CLARK, Walter Van Tilburg. The Ox-Bow Incident. New York: Random House, (1940). Octavo, original cream cloth, original dust jacket. Housed in custom decorative clamshell box.

First edition of Clark’s first novel, inscribed in the year of publication, “For Alyce Couch Conton—Davies missed, but I still think he had the idea—it’s in us. Walter. Walter V.T. Clark, Sept. 25, 1940.”

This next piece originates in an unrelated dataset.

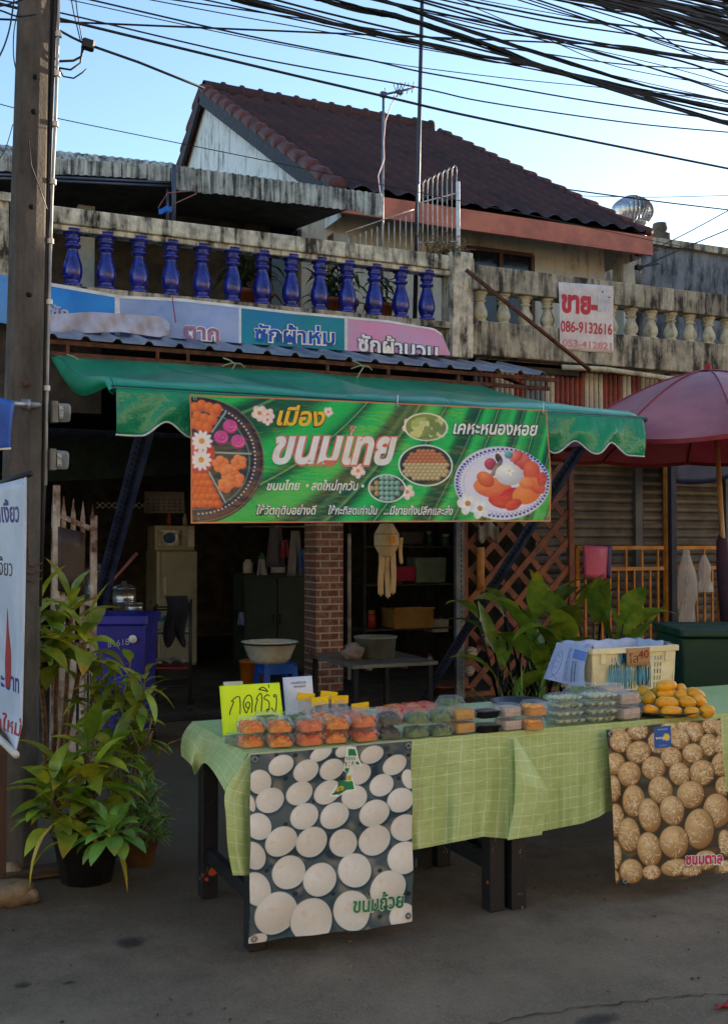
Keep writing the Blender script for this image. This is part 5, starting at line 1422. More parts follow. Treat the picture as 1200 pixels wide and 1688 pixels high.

Born in Maine, Clark spent part of his childhood in Nevada and thereafter the West became essential to him, “giving him theme and setting for all of his best works.” The searing tale of a mob that mistakenly lynches three innocent men, The Ox-Bow Incident “expressed Clark’s moral values directly: he believed in justice, courage, and freedom and that all people have a responsibility to defend them” (ANB). Critical praise of the novel quickly established Clark’s reputation. To the New York Times, it was “sort of what you might call a masterpiece,” and Wallace Stegner placed Walter Van Tilburg Clark “on the permanent shelf” of great American writers. Adapted to film in 1943 by director William Wellman, the movie starred Henry Fonda and Anthony Quinn.  In first state dust jacket, with Random House bookmark attached to rear flap. Bookplate. Book fine. Moderate edge-wear to bright price-clipped dust jacket. Creative custom box reproduces the dust jacket illustration with colored cloth onlays.